Mahoney wants to focus on improving the city’s basic infrastructure.
Colleen Mahoney
Colleen Mahoney is running for Prince George city council.

City council candidate Colleen Mahoney came to Prince George in 1998 to study forestry and, despite moving away several times for work, has always been drawn back to the city.

After pursing a career in forestry during the major downturn in the early 2000s, she and her husband eventually settled in Prince George and raised a family – even moving her parents to the community. Mahoney retrained as a bookkeeper and works for St. Mary’s Parish.

“We always came back to Prince George,” Mahoney said. “It’s big enough to have everything, but small enough to know people.”

A key focus for Mahoney is improving the city’s aging infrastructure, including watermains, sewers and streets.

“It’s not appealing or sexy, but it is what needs to be looked after,” Mahoney said. “Nobody is going to win any votes when the sewer pipes don’t blow up, but I think it would be nice if they didn’t.”

The $28.3 million Fortis Reserve Fund should be used to address the city’s aging infrastructure to meet today’s needs, and strengthened to withstand the potential floods and fires the city will face in the future, she said.

That includes expanding greenspaces, and looking at how to make them wildfire resistant, she added.

The upcoming review of the official community plan will be an opportunity to hear from planners and the public, and make some of those important decisions. City council should have a really compelling reason to go against the advice of the city’s highly-paid professional staff, she added.

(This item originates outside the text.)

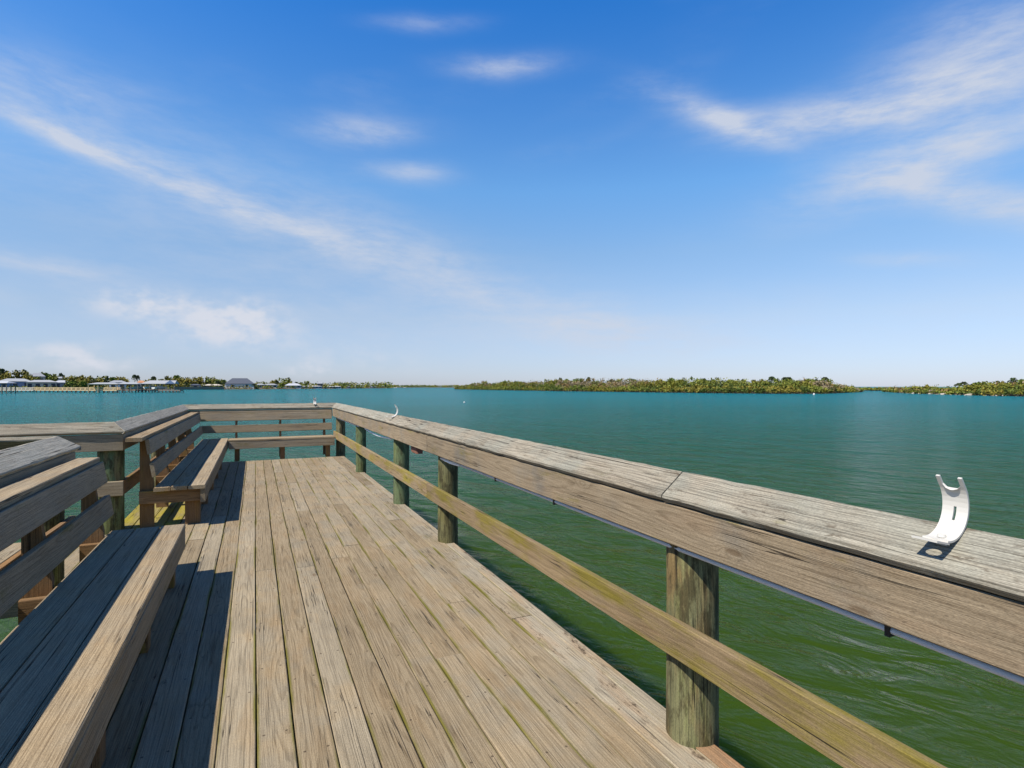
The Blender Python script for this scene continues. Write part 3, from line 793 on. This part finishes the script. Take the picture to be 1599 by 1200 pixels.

When dealing with the social issues facing downtown, the city should take a more proactive approach to harm mitigation – providing places for the city’s vulnerable people to access housing, washrooms, showers and other services, she said. The city’s homeless population are our neighbours, and deserved to be treated with basic human dignity and response, Mahoney added.

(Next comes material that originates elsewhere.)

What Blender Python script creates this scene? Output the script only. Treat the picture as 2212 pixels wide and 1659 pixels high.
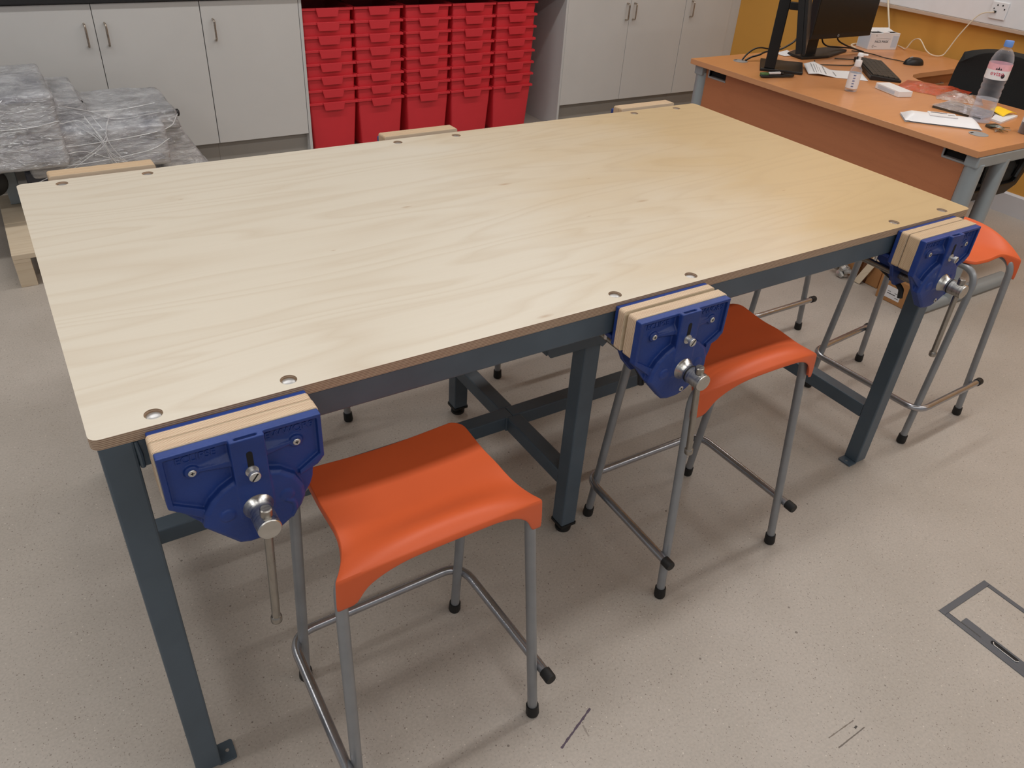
import bpy, bmesh, math, random
from mathutils import Vector, Matrix, noise

# ------------------------------------------------------------------ clear
for o in list(bpy.data.objects):
    bpy.data.objects.remove(o, do_unlink=True)
S = bpy.context.scene
COL = S.collection
R = math.radians
random.seed(7)

# ------------------------------------------------------------------ camera
CR = [[0.8470979935470025, -0.5279500855816713, 0.06077578846010513],
      [-0.25694235062838106, -0.5069795821768511, -0.8227711296036996],
      [0.46519417212837444, 0.6813518990874622, -0.565114122835118]]
cam = bpy.data.cameras.new('camera')
cam.sensor_fit = 'HORIZONTAL'
cam.sensor_width = 36.0
cam.lens = 27.3514
cam.clip_start = 0.05
camo = bpy.data.objects.new('camera', cam)
COL.objects.link(camo)
M = Matrix.Identity(4)
for i in range(3):
    M[i][0] = CR[0][i]
    M[i][1] = -CR[1][i]
    M[i][2] = -CR[2][i]
    M[i][3] = (0.01637, -0.98682, 1.55678)[i]
camo.matrix_world = M
S.camera = camo

# ------------------------------------------------------------------ view / world / lights
S.view_settings.view_transform = 'Standard'
S.view_settings.look = 'None'
S.view_settings.gamma = 1.0
S.view_settings.use_curve_mapping = False
S.view_settings.exposure = 0.0
W = bpy.data.worlds.new('room_ambient_fill')  # uniform ambient fill added in place of daylight from unseen windows
S.world = W
W.use_nodes = True
W.node_tree.nodes['Background'].inputs[0].default_value = (0.93, 0.95, 1.0, 1)
W.node_tree.nodes['Background'].inputs[1].default_value = 0.28


def lamp(x, y, sx, sy, power, z=2.66, col=(1, 0.988, 0.965)):
    d = bpy.data.lights.new('ceiling_and_fill_light', 'AREA')
    d.shape = 'RECTANGLE'
    d.size, d.size_y = sx, sy
    d.energy = power
    d.color = col
    o = bpy.data.objects.new('ceiling_and_fill_light', d)
    o.location = (x, y, z)
    COL.objects.link(o)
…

“If you don’t pay for it up front, you pay for it later. I think it would be cheaper than having downtown businesses constantly broken into,” Mahoney said. “I don’t think I would run if I couldn’t see any hope.”

Mahoney said she hopes to bring a thoughtful, balanced approach to decision making around the city council table.

“It’s very easy to react and to polarize,” she said. “I’d want to get good advice and listen to people who are professionals.”